Непродуманные, не обеспеченные ресурсами права человека – это моральное насилие, изначально ошибочная, а ныне откровенно ложная концепция. Право есть притязание на что-то, когда остальное запрещено. В свободном обществе, где напротив разрешено все что не запрещено, прав нет, поскольку все обладают любыми мыслимыми правами, за исключением права на насилие. Либерализм подменяет настоящий договор суррогатом «социального» договора. Отсутствие необходимости договариваться приводит к насилию, к тому, что люди перестают принимать во внимание чужое мнение и чужую свободу.
Ужасы либеральной демократии породили идеал коммунизма: «от каждого по способностям, каждому – по потребностям». Тут, во-первых, неясно, кто определяет способности и потребности. Одно дело когда сам человек, другое – когда надсмотрщик с кнутом. Во-вторых, идеал не указывает в чем цель, в чем смысл прикладывать способности. Похоже – как раз ради потребностей, отчего идеал выглядит как праздное изобилие, мечта гомо-сапиенса. Или – как сыр в мышеловке, который на практике сам собой сводится к казарменному равенству.
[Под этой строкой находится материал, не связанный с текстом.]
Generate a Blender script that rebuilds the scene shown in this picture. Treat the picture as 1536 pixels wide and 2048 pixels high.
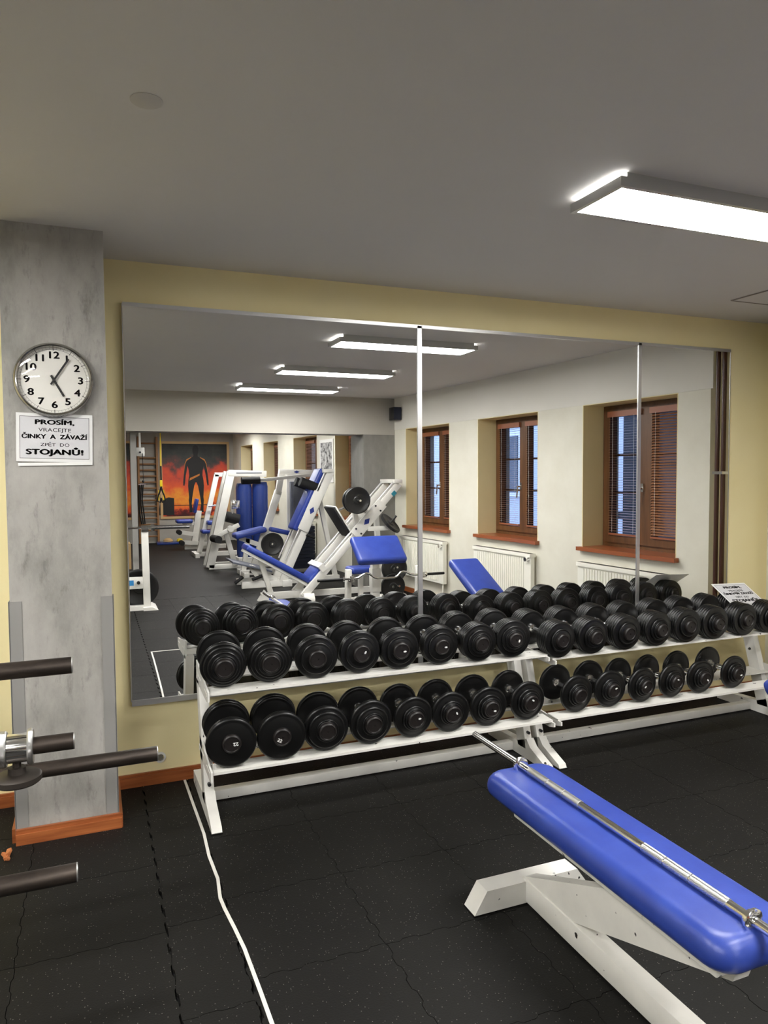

Глобализация родила этику дискурса: «поступай так, чтобы принципы твоего поведения были приемлемы для всех кого оно касается, и чтобы убедиться в этом спроси их». Здесь мы вплотную подходим к договору. Однако у нас не только остается старая неясность «где взять принципы», но и появляется новая – «что делать, если они отвергаются?» Этика дискурса не обьясняет как переубедить несогласных. Она полагается на рациональность, но мы знаем, что так согласия не получится, ибо самое рациональное – личные интересы. Этика дискурса остается чисто формальной, она требует согласия, но не говорит на основе чего, ради чего и благодаря чему оно возможно. Все, что ясно – участники договора должны быть свободны, но что это значит, откуда берется свобода и куда она ведет, остается загадкой.